## SOURCE DATA
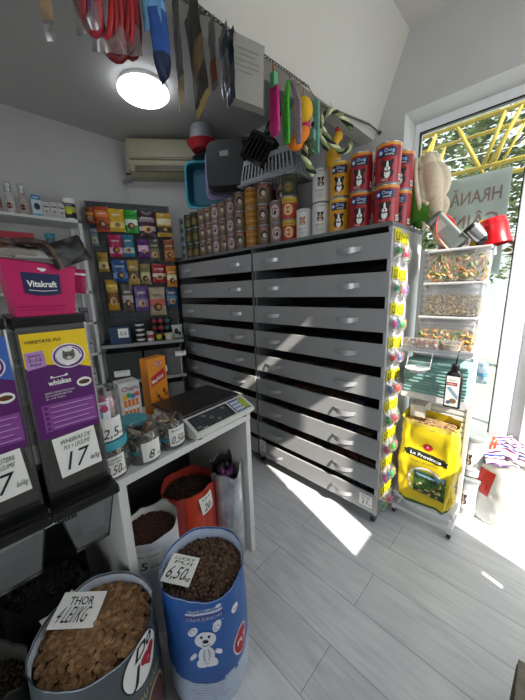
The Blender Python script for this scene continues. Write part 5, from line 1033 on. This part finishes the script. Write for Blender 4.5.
mb = MB(); mb.grid(lambda u, v: YP(2*pi*u, YT(2*pi*u)*(1-v)+v*(hS-.07), .002-.004*v), 60, 4, M('#c8b850', .5)); mb.build('inner_rim', t)
def yq(u, v, k=1):
    lo, hi = pi+.05, 2*pi-.05
    for _ in range(18):
        m_ = (lo+hi)/2
        if YP(m_, v).x < u: lo = m_
        else: hi = m_
    p = YP((lo+hi)/2, v); return p+V((0, -.0012*k, 0))
mb = MB(); mb.ell(.01, .395, .026, .022, yq, RD, 2); mb.text('F', .01, .386, .022, yq, PAPER, 'c', off=.02, k=3)
mb.rect(-.095, .318, .105, .358, yq, M('#1c2a20', .5), 1.5, 16, rot=-.06); mb.poly([(-.118, .352), (-.092, .360), (-.092, .324), (-.122, .318), (-.110, .336)], yq, M('#141f18', .5), 1.5); mb.poly([(.098, .345), (.122, .340), (.114, .322), (.126, .304), (.098, .310)], yq, M('#141f18', .5), 1.5)
for w_ in (): pass
mb.text('La Provincia', .004, .328, .026, yq, PAPER, 'c', off=.015, k=4, w=.165, rot=-.06); mb.text('amestec de semințe', 0, .295, .012, yq, YG, 'c', k=2, w=.15); mb.build('brand_print', t)
mb = MB(); mb.ell(.02, .165, .105, .105, yq, M('#c8b428', .5), 1.2, 30); mb.ring(.02, .165, .092, .104, yq, PAPER, 1.8, .6, 3.9, 24, 1.0)
PG1, PG2, PG3 = M('#3f6a2c', .6, var=.4, scale=60), M('#2a3f20', .6, var=.4), M('#7aa0b8', .5)
mb.rect(-.050, .085, .118, .235, yq, PG1, 2.2, 14); mb.rect(-.040, .195, .112, .238, yq, PG3, 2.6, 14); mb.rect(-.050, .082, .118, .115, yq, PG2, 2.8, 14)
for i in range(6): mb.ell(-.03+i*.026, .195, .016, .012, yq, PG2, 3, 10)
rnd = random.Random(8)
for i in range(26): mb.ell(-.045+rnd.random()*.15, .09+rnd.random()*.07, .008, .007, yq, M(rnd.choice(['#c8b070', '#d8d0b0', '#8a3a20', '#5a7a30', '#3a2a1c']), .6), 3.2+.05*i, 8)
mb.build('picture_print', t)
o = kibble('seed_mix', 'brown mixed seeds heaped in the yellow sack', (0, 0), .0, 0, ['#8a6a44'], 1, (.001, .001), 1) if False else None
mb = MB(); rnd = random.Random(21); sm = [M(c, .8, var=.3) for c in ('#9a7a54', '#7a5a3a', '#b89a70', '#5a4028')]
mb.grid(lambda u, v: V((( -.5+u)*.27, (-.5+v)*.10, .015*sin(pi*u)*sin(pi*v))), 12, 8, sm[1])
for i in range(1300):
    u, v = rnd.random(), rnd.random(); p = V(((u-.5)*.27, (v-.5)*.10, .015*sin(pi*u)*sin(pi*v)+.002)); d = V((rnd.gauss(0, 1), rnd.gauss(0, 1), rnd.gauss(0, .4))).normalized()*.004; mb.tube([p-d, p+d], .0026, rnd.choice(sm), 5)
tag(mb.build('seed_mix', None, (-.415, 1.812, .166+hS-.030)), 'brown mixed seeds heaped in the top of the yellow sack', 'seeds', kind='stuff')
# ================================================================== BED, BOWLS AND CUPS ON TOP OF THE RACK STACK
GRN = M('#4f9a2c', .8, var=.1); CRM = M('#d8cab0', .9, var=.08, bump=.5, scale=60)
t = thing('pet_bed', 'green pet bed with cream tufted plush lining propped at the cabinet corner', 'pet bed', (-.570, 1.975, 1.8155), rot=(0, R(-13), R(-18)))
mb = MB()
def plush(u, v):
    a = 2*pi*u; b = pi*v; g = abs(sin(a*2.5+.6))**.5*abs(sin(b*3.0+.4))**.5
    return V((.045+(.075+.040*g)*sin(b)**.8*cos(a), (.045+.040*g)*sin(b)**.8*sin(a), .215+(.19+.008*g)*cos(b)))
mb.grid(plush, 64, 48, CRM); mb.build('plush_lining', t)
mb = MB()
def shell(u, v, o=0):
    a = R(150)+R(135)*v; z = .02+.37*u; w = sqrt(max(.02, 1-((z-.205)/.20)**2)); return V((.005+(.125+o)*w*cos(a), (.112+o)*w*sin(a), z))
mb.grid(shell, 24, 20, GRN); mb.grid(lambda u, v: shell(u, v, -.014), 24, 20, GRN); mb.build('green_shell', t)
mb = MB(); mb.tube([shell(i/30, 1, -.004) for i in range(31)], .013, CRM, 8); mb.tube([shell(i/30, 0, -.004) for i in range(31)], .013, CRM, 8); mb.build('cream_piping', t)
mb = MB(); mb.grid(lambda u, v: V((-.045+.12*u, -.085-.012*sin(pi*v), .03+.12*v-.05*u+.03*sin(pi*u))), 12, 8, GRN); mb.grid(lambda u, v: V((-.045+.12*u, -.079-.012*sin(pi*v), .03+.12*v-.05*u+.03*sin(pi*u))), 12, 8, GRN); mb.tube([V((-.045+.12*q/12, -.086, .15-.05*q/12+.03*sin(pi*q/12))) for q in range(13)], .010, CRM, 8); mb.build('green_flap', t)
ZR = 1.6765
RB = M('#b01c22', .3, var=.06); GG = M('#5b6460', .35, var=.05); PINKC = M('#a88084', .5, var=.05)
t = thing('feeding_bowl', 'red bowl with beige outside standing on edge at the left of the container lids', 'bowl', (-.460, 1.86, ZR+.085), rot=(R(8), R(76), R(-12))); mb = MB(); mb.lathe([(0, -.02), (.060, -.018), (.085, .02), (.092, .03)], M('#a79c8c', .5), seg=32); mb.build('outer_shell', t); mb = MB(); mb.lathe([(.092, .03), (.087, .030), (.080, .018), (.055, -.012), (0, -.014)], RB, seg=32); mb.build('red_inside', t)
t = thing('storage_tub', 'olive grey plastic tub tilted between the red bowl and the cups', 'tub', (-.372, 1.87, ZR+.012), rot=(0, R(-40), R(4))); mb = MB(); mb.box((-.045, -.06, 0), (.045, .06, .21), GG, .018, seg=3); mb.build('tub_shell', t); mb = MB(); mb.box((-.05, -.065, -.004), (-.040, .065, .215), M('#b8a898', .5), .004); mb.build('pale_rim', t); mb = MB(); mb.box((-.030, -.0625, .12), (.02, -.060, .165), M('#7a807c', .5)); mb.build('emblem', t)
t = thing('display_carton', 'small dusty pink carton behind the tilted grey tub', 'box', (-.438, 1.91, ZR), R(8)); mb = MB(); mb.box((-.045, -.03, 0), (.045, .03, .10), PINKC, .002); mb.build('carton', t); mb = MB(); mb.rect(-.03, .02, .03, .07, plane((0, -.031, 0), (1, 0, 0), (0, 0, 1)), M('#8a5a60', .6)); mb.build('print', t)
t = thing('small_tin', 'short black and silver tin lying in front of the red cup', 'tin', (-.300, 1.845, ZR+.062), rot=(R(10), R(-42), R(10))); mb = MB(); mb.lathe([(0, -.055), (.034, -.055), (.036, -.05), (.036, -.03)], BLACK, seg=24); mb.lathe([(.036, .04), (.036, .052), (.033, .056), (0, .056)], BLACK, seg=24); mb.lathe([(.0355, -.03), (.0355, .04)], M('#a8aaac', .25, metal=.8), seg=24); mb.build('cylinder_shell', t)
for k in range(6): pass
t = thing('watering_cup', 'bright red ribbed plastic cup lying upside down on the top container', 'cup', (-.228, 1.885, ZR+.001), rot=(0, R(-12), 0)); mb = MB(); mb.lathe([(.064, 0), (.067, .004), (.064, .02), (.062, .025), (.060, .09), (.061, .094), (.057, .10), (.058, .106), (.054, .112), (.055, .118), (.050, .126), (0, .128)], M('#c0101c', .3, var=.05), seg=32); mb.build('cup_shell', t)
t = thing('plastic_cylinder', 'yellow plastic cap between the grey tub and the red cup', 'cap', (-.305, 1.90, ZR), rot=(0, R(8), 0)); mb = MB(); mb.lathe([(0, 0), (.034, 0), (.036, .115), (.030, .125), (0, .126)], M('#d8a81c', .4), seg=24); mb.build('cap_shell', t)
# buckets
BW = M('#c8cacc', .4, var=.03)
for i, z in enumerate((.023, .305)):
    t = thing('food_bucket', ['lower white bucket with dog picture behind the yellow sack', 'upper white bucket stacked on the lower one by the window'][i], 'bucket', (-.155, 2.085-.0, z) if False else (-.232, 2.095, z), 0, 'white buckets'); t.scale = (.76, .76, 1)
    mb = MB(); mb.lathe([(0, 0), (.082, 0), (.086, .005), (.100, .24), (.104, .242), (.104, .25)], BW, seg=32); mb.build('bucket_body', t); mb = MB(); mb.lathe([(.105, .245), (.109, .248), (.109, .268), (.104, .272), (0, .272)], M('#8a9092', .45), seg=32); mb.build('lid', t)
    mb = MB(); mp = cylmap(.0955, R(-100), .03); mb.rect(-.07, .02, .07, .17, mp, PAPER, 1.5, 10); dogface(mb, lambda u, v, k=1: mp(u, v, k+1), .0, .10, .05, '#3a2c24', '#c8b8a0'); mb.text('100%', -.03, .145, .025, mp, M('#b02030', .5), 'c', k=3, off=.02); mb.build('picture_label', t)
# papers at the glass
mb = MB(); mb.box((-.275, 2.262, 1.05), (-.195, 2.266, 1.38), PAPER); tag(mb.build('paper_notice', None), 'white paper notice leaning on the glass right of the containers', 'notice')
mb = MB(); pouch(mb, .055, .13, .03, M('#8a9aa8', .3, var=.3), [(.3, .5, M('#4a7a9a', .4))], seed=3, wr=.01); tag(mb.build('plastic_bag', None, (-.228, 1.995, .93), rot=(0, 0, R(5))), 'pale blue crumpled plastic bag hanging behind the teal pads', 'bag')
# ================================================================== BAGS BY THE DOOR
t, mp = bag('carrier_bag', 'bulging white plastic carrier bag with red panel by the door', (-.066, 2.130), .138, .40, M('#dddddb', .4, var=.02), M('#c8c8c8', .5), 41, rim=.05, noz=3.0, sx=1.1)
RD2 = M('#c83028', .4, var=.05); q = mp(R(-118), 0); mb = MB(); mb.rect(-.13, .20, .03, .37, q, RD2, 1.5, 14, rot=-.12); mb.text('FARMACIE', -.07, .29, .016, q, M('#e8b0a8', .5), 'c', k=3, w=.08, rot=-.12); mb.build('red_panel', t); t.location.z = .0225; t.scale = (1.12, .74, 1)
t = thing('red_bag', 'crumpled red plastic bag tip sticking up from the white carrier bag', 'bag', (-.150, 2.12, .40), rot=(0, R(-6), R(20))); mb = MB(); pouch(mb, .09, .17, .05, M('#d8503c', .35, var=.2), [], wr=.022, seed=9, nu=14, nv=14); mb.build('film', t)
t = thing('packaging_bundle', 'purple and white printed food packaging stuffed in the carrier bag', 'packaging', (-.050, 2.12, .425)); VP = [M('#5a3070', .4, var=.1), M('#dcd8e0', .4), M('#7a2a60', .4), M('#2a3a8a', .4)]
for i, (x, y, z, a, b, w) in enumerate(((-.02, -.05, .02, 20, 70, .17), (.05, -.02, .05, -15, 60, .18), (.0, .04, .04, 40, 55, .16), (.07, .05, .02, 5, 75, .15), (-.05, .01, .06, -30, 65, .14))):
    mb = MB(); pouch(mb, w, .15, .03, VP[1], [(j*.14, j*.14+.07, VP[(j+i) % 4]) for j in range(7)], wr=.018, seed=i*5+2, c=(0, 0, 0), rot=Rz(R(a))@Rx(R(-b)), nu=14, nv=14); o = mb.build('folded_pack', t, (x, y-.05, z))
mb = MB(); mb.box((.14, 1.80, .0), (.5, 2.01, .012), M('#2a2522', .9, var=.3, scale=90), .003); mb.box((.13, 1.79, .0), (.51, 1.802, .014), M('#8a6a4a', .7)); tag(mb.build('door_mat'), 'dark doormat with brown edge beside the carrier bag', 'mat')
t = thing('cardboard_box', 'grey brown corrugated box cut by the right edge of the picture', 'box', (.225, .99, 0), 0); CB = M('#7a7468', .8, var=.2, scale=30)
mb = MB(); mb.box((-.15, -.16, 0), (.15, .16, .20), CB, .003); mb.build('carton', t); mb = MB()
for i in range(8): mb.box((-.153, -.15+i*.04, .01), (-.150, -.135+i*.04, .19), M('#5c574e', .8))
mb.build('printed_stripes', t)

# printing and labels belong to the body they are printed on
for o in list(C.objects):
    if o.type == 'EMPTY':
        ch = [c for c in C.objects if c.parent == o and c.type == 'MESH']
        base = next((c for c in ch if c.location.length < 1e-6 and not c.name.split('.')[0] in ('print', 'paper_label', 'hook', 'price_tag', 'band')), None)
        if base and len(ch) > 2:
            for c in ch:
                if c is not base and c.name.split('.')[0] in ('print', 'paper_label', 'brand_print', 'picture_print', 'small_print', 'title_print', 'picture_label', 'emblem', 'sticker', 'brand_label'): c.parent = base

## AIM OF THE EXERCISE
State the number of lines holding the word "from" in the listing. Add nothing else.

## REPLY
2